The political angle matters: with the president making the final decision, critics say firms with White House access can turn trade remedies into competitive weapons. Legal scholars and opponents point to Davis’s fundraising and investments as fodder for their public-relations campaign, even as Cambria stresses that it has won support from lawmakers across the aisle and previously found relief under both Republican and Democratic administrations. Senator Amy Klobuchar, for example, testified on behalf of Cambria at a trade hearing.
The quartz dispute also sits beside other, grimmer industry issues. Workers who cut engineered quartz slabs face serious health risks from silica exposure — a problem that has led to deaths and growing calls for stronger safety measures. Manufacturers and trade groups have also sought legal protections from lawsuits tied to those health claims, adding another layer to the industry’s battles.
For homeowners, the immediate effect of higher tariffs would likely be higher countertop prices. For builders and fabricators, an increase in slab costs can ripple through project budgets. Cato Institute analysts and other economists argue that while quartz isn’t as central as materials like lumber, higher costs for any component can raise overall construction expenses and ultimately affect homebuyers.
Davis rejects the narrative that he is simply gaming politics. He maintains Cambria sought government relief because the playing field is distorted and that the company’s actions are about protecting U.S. jobs and manufacturing capacity. Opponents counter that the remedy being sought benefits a small number of domestic producers at the expense of many smaller businesses and consumers.

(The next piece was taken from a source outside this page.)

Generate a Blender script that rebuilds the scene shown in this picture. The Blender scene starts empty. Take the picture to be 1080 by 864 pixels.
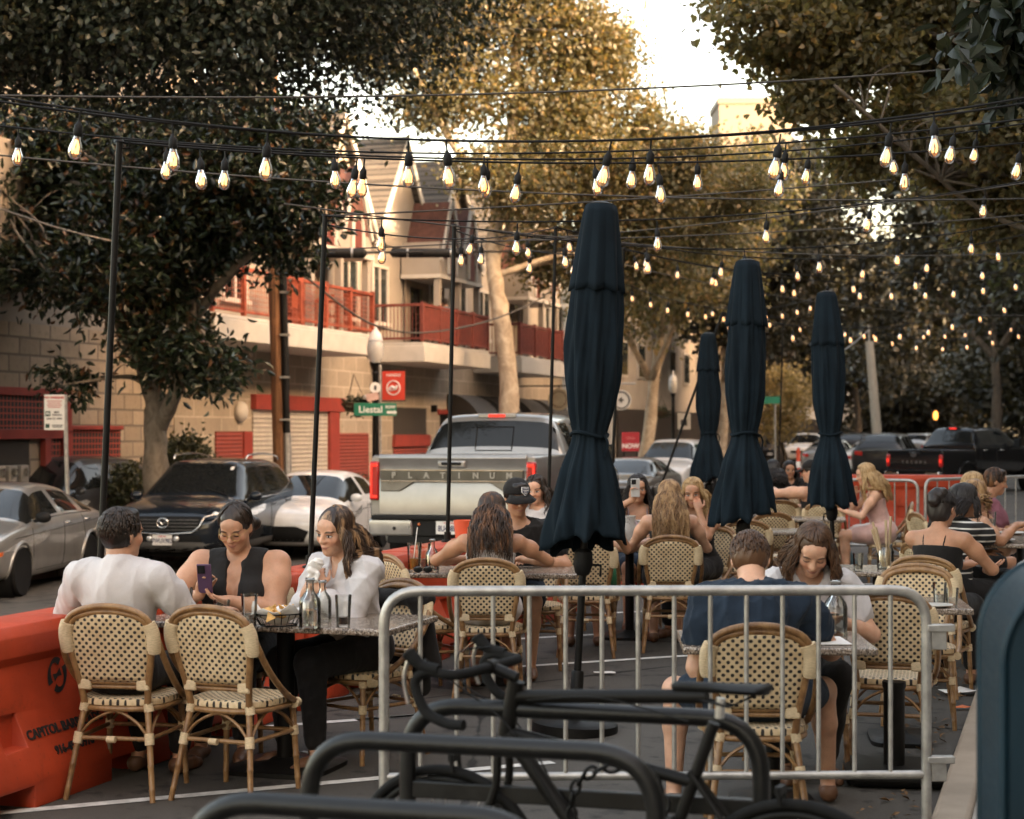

At stake is a broader question: whether trade policy should be used to shield specific U.S. producers in an industry where domestic and imported products coexist across price tiers, or whether policymakers should resist requests for protection that can raise costs for consumers and fragment markets. The USITC has recommended heavy protections; the president now holds the deciding vote, and the outcome will reverberate across a supply chain that runs from overseas quarries and factories to neighborhood fabricators and kitchens across America.